# start of Records for this exercise
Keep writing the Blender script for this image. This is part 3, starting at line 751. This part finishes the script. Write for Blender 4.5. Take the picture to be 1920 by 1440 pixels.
# end of Records for this exercise
# start of Records for this exercise
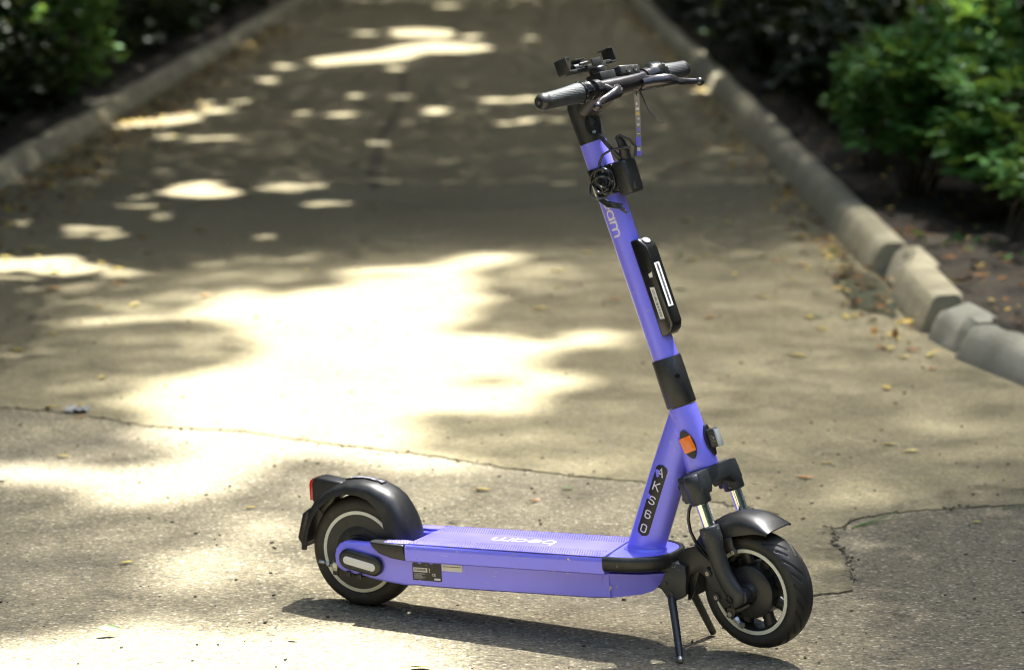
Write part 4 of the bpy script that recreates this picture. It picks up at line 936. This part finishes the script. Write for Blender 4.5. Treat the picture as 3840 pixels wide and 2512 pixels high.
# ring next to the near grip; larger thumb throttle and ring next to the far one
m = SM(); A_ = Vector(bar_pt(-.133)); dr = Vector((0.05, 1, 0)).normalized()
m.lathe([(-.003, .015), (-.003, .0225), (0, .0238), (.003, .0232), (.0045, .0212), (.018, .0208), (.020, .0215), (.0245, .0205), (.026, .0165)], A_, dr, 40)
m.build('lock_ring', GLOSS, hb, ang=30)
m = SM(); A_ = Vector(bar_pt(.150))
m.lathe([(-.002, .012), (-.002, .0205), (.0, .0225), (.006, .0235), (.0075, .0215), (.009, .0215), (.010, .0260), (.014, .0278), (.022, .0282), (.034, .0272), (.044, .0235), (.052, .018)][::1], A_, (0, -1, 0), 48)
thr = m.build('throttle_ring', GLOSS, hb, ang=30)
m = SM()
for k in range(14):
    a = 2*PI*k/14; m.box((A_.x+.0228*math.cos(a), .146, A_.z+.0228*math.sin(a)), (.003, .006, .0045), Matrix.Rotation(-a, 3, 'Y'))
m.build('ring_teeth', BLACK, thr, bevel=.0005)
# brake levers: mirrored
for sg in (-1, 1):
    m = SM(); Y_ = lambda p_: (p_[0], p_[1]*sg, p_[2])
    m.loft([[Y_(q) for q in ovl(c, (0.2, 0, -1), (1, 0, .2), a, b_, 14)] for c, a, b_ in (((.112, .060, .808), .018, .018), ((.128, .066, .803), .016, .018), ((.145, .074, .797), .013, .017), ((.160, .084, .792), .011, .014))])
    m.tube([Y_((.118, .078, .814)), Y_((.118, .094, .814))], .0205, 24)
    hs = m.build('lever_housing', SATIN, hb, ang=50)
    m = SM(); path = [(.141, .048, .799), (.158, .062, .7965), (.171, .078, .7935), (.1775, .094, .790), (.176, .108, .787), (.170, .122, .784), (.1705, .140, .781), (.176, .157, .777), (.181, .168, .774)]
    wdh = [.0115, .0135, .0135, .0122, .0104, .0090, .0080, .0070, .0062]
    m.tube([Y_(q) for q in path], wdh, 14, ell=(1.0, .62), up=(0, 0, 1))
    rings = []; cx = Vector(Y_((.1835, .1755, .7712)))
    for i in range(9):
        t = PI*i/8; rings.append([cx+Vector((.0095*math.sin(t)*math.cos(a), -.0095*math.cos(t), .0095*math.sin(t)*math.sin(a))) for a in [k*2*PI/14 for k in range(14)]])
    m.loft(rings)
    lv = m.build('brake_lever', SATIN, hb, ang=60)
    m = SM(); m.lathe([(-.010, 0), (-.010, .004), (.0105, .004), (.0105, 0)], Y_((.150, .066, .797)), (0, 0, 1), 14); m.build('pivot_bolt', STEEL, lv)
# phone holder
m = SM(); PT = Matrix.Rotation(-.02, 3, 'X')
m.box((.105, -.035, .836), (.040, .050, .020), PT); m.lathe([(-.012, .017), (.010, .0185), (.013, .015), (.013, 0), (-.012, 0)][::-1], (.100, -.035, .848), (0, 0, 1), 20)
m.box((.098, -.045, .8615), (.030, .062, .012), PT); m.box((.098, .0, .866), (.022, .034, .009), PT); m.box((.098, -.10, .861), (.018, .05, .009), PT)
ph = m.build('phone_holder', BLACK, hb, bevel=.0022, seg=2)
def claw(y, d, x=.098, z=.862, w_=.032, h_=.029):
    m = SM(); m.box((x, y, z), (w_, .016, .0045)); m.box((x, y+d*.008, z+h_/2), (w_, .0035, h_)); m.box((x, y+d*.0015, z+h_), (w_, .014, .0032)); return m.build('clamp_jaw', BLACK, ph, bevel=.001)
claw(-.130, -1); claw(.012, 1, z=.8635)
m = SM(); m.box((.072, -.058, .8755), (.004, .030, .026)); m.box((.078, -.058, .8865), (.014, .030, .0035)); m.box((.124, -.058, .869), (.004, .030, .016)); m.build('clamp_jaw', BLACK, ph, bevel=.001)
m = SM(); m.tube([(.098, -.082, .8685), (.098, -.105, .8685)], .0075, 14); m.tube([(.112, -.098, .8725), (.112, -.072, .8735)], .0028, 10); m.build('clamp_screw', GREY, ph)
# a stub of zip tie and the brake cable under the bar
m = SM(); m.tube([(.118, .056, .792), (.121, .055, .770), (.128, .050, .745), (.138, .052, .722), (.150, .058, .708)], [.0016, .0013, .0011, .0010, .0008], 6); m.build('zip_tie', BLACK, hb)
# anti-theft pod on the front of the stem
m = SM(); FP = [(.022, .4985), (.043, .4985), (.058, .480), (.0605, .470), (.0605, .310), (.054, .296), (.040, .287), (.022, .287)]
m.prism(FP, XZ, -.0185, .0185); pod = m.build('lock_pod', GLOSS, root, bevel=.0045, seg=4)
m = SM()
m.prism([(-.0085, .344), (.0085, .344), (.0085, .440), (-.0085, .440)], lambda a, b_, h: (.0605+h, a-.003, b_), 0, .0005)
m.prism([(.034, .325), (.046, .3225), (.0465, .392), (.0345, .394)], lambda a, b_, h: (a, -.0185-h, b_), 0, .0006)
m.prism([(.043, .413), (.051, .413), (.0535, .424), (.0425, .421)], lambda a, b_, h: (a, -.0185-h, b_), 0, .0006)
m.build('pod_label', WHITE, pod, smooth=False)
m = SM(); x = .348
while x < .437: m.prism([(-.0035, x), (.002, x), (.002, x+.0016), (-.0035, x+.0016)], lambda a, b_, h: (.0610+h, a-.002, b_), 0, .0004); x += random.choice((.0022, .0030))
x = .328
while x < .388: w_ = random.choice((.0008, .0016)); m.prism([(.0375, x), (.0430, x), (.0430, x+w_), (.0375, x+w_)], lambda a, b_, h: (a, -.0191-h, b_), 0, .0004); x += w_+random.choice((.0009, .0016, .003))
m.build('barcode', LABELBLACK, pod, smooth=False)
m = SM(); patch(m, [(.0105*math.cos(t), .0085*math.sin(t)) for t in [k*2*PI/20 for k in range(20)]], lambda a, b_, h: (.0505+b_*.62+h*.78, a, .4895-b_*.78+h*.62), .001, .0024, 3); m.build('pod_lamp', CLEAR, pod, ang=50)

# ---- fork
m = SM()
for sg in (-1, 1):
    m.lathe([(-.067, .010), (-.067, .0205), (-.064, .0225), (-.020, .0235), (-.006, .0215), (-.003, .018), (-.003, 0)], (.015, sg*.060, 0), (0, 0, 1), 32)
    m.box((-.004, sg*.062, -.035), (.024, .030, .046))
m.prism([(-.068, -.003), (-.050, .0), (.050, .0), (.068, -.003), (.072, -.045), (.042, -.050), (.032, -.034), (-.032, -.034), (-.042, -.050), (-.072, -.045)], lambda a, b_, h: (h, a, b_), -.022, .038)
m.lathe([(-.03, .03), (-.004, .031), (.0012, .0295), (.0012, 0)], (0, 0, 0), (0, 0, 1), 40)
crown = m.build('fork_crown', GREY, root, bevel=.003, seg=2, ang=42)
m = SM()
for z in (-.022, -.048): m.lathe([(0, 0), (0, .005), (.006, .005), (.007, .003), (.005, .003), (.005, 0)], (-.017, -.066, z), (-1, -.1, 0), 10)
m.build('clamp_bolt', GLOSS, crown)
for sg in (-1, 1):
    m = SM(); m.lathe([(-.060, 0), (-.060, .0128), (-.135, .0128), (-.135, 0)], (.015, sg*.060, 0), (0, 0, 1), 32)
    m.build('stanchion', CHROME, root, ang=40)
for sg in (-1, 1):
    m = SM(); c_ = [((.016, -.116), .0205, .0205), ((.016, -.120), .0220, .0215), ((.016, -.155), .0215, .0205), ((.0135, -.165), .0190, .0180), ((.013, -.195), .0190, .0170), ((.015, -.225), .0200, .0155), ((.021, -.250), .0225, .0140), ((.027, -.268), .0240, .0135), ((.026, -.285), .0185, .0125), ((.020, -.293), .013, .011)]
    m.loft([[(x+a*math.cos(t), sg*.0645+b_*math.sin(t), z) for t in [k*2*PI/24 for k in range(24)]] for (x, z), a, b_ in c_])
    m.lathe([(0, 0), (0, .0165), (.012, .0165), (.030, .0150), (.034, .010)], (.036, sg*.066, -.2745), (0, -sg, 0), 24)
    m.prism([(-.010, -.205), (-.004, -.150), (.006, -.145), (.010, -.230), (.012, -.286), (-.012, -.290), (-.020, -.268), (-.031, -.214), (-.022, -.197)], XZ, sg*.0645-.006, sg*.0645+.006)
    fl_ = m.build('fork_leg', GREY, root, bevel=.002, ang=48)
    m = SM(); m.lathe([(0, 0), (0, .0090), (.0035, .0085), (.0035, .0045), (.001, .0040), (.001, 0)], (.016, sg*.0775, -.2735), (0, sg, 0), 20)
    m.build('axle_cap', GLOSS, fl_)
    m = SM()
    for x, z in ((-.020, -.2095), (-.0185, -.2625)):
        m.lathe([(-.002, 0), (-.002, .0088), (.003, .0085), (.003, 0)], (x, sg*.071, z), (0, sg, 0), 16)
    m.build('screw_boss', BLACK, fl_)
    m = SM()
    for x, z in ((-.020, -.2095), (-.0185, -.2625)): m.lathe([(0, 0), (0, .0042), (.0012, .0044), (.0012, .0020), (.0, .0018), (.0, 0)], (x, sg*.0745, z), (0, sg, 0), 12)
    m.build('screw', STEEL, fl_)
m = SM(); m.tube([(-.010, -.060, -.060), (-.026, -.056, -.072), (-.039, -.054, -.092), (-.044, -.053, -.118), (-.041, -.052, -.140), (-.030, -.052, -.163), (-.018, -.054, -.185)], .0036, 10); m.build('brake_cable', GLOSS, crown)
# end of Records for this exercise
# start of Records for this exercise
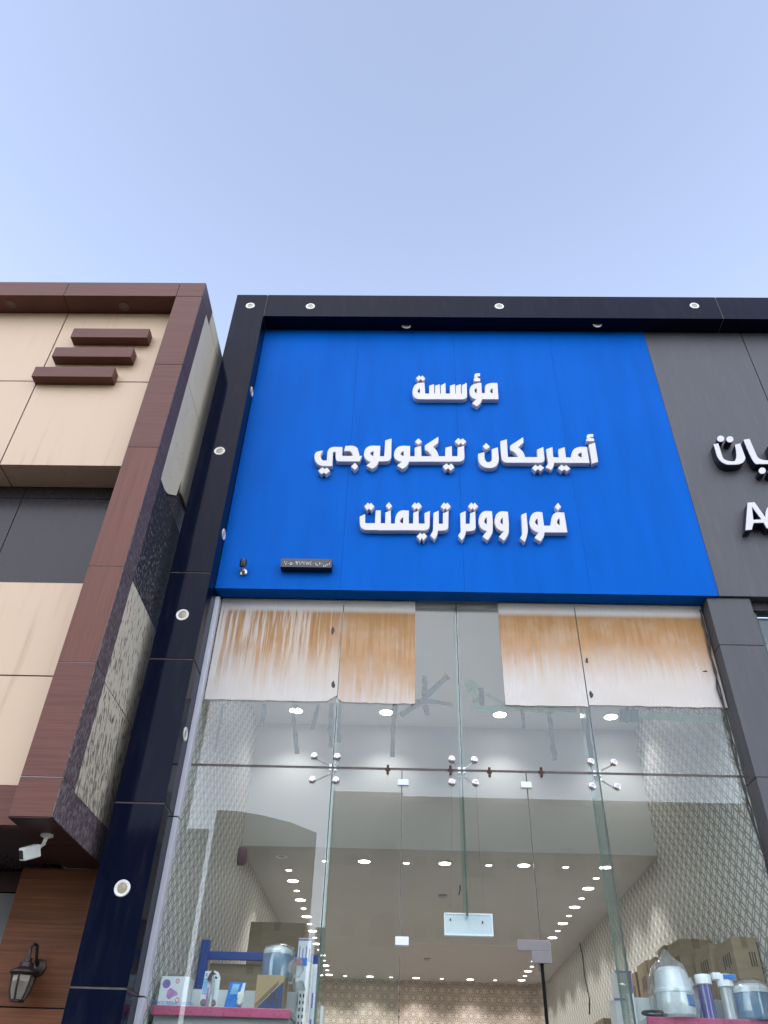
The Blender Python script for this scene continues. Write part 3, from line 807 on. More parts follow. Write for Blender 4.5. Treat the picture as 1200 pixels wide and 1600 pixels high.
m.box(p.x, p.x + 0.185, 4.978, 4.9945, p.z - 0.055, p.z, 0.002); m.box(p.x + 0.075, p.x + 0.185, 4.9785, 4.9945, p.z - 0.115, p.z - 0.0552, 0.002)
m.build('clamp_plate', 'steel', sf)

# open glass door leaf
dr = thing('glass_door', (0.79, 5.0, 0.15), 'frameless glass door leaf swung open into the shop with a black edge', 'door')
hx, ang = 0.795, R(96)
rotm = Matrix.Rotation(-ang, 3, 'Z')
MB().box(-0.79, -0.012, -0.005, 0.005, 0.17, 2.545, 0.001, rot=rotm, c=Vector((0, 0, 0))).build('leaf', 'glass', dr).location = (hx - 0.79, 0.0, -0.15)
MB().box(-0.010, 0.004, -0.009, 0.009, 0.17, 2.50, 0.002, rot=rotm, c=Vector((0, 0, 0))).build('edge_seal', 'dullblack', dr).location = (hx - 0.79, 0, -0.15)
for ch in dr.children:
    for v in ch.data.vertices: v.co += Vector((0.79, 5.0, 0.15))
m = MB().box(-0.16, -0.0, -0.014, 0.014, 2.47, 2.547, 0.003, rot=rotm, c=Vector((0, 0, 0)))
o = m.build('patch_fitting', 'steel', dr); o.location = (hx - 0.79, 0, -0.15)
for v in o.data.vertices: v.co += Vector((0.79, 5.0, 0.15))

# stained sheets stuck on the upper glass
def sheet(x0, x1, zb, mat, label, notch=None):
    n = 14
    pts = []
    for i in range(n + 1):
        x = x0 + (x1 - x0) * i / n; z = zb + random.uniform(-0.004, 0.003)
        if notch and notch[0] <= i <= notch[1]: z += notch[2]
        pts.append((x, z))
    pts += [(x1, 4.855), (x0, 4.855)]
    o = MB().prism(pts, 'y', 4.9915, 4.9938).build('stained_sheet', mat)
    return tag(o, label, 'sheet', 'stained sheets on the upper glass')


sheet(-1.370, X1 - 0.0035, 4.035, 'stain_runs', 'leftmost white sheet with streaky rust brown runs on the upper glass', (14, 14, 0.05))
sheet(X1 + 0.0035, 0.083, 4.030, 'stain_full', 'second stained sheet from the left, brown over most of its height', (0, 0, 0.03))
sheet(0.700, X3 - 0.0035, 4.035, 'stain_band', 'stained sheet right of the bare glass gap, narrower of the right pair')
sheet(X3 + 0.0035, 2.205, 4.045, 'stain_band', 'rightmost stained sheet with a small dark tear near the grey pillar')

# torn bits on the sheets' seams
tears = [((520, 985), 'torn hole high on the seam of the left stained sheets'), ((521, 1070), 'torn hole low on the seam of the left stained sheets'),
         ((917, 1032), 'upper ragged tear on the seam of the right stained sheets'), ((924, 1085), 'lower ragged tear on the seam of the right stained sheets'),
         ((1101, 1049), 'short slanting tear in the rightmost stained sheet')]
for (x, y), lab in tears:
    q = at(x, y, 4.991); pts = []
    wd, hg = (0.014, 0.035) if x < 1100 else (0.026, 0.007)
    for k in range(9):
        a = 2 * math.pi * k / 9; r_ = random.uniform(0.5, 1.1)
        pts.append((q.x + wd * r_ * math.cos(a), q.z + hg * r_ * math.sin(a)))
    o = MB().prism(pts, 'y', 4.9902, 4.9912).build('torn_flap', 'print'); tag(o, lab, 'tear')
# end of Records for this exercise
Short exercise: Starting at the line that contains "The Blender Python" and ending at the line that contains "m.build('clamp_plate', 'steel', sf)", retype each line exactly; omit everything outside that range.

Completed exercise:
The Blender Python script for this scene continues. Write part 3, from line 807 on. More parts follow. Write for Blender 4.5. Treat the picture as 1200 pixels wide and 1600 pixels high.
m.box(p.x, p.x + 0.185, 4.978, 4.9945, p.z - 0.055, p.z, 0.002); m.box(p.x + 0.075, p.x + 0.185, 4.9785, 4.9945, p.z - 0.115, p.z - 0.0552, 0.002)
m.build('clamp_plate', 'steel', sf)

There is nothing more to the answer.